Task prompt =
Line by line, reproduce exactly the beginning of the listing below, ending with the line that contains "S = bpy.context.scene;" and adding nothing.
━━ Source material ━━
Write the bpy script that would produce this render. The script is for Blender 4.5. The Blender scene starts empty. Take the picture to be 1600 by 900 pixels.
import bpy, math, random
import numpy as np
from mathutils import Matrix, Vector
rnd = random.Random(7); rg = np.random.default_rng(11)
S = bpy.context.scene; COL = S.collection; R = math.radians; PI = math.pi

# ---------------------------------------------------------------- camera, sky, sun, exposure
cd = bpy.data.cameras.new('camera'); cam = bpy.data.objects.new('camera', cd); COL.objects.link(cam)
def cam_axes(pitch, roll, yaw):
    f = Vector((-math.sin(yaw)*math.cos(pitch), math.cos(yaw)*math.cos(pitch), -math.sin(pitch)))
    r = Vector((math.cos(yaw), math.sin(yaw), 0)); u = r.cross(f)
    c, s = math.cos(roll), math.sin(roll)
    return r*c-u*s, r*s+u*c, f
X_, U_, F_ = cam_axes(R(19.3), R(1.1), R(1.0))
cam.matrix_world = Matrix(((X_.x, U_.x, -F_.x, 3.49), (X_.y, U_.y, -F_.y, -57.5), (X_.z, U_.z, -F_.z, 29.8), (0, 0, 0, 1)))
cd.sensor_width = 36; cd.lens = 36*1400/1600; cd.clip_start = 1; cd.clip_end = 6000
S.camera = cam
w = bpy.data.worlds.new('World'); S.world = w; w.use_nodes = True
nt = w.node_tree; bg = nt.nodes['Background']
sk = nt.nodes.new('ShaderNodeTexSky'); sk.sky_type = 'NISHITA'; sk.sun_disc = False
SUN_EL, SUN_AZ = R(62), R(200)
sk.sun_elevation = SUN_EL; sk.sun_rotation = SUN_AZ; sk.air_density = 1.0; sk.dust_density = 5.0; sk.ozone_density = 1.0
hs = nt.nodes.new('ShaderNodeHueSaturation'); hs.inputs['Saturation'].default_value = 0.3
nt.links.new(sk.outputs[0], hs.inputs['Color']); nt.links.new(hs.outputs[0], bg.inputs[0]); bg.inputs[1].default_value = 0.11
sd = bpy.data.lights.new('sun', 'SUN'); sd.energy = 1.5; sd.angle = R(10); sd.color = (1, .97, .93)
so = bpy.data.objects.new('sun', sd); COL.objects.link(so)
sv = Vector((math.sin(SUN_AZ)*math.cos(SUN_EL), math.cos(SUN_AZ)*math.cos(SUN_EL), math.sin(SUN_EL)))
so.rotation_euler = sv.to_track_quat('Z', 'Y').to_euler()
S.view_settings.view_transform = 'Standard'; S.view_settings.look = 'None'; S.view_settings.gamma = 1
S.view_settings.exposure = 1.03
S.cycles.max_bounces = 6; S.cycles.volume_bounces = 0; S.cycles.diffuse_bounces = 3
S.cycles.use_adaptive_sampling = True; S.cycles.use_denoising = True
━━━
Finished task =
Write the bpy script that would produce this render. The script is for Blender 4.5. The Blender scene starts empty. Take the picture to be 1600 by 900 pixels.
import bpy, math, random
import numpy as np
from mathutils import Matrix, Vector
rnd = random.Random(7); rg = np.random.default_rng(11)
S = bpy.context.scene; COL = S.collection; R = math.radians; PI = math.pi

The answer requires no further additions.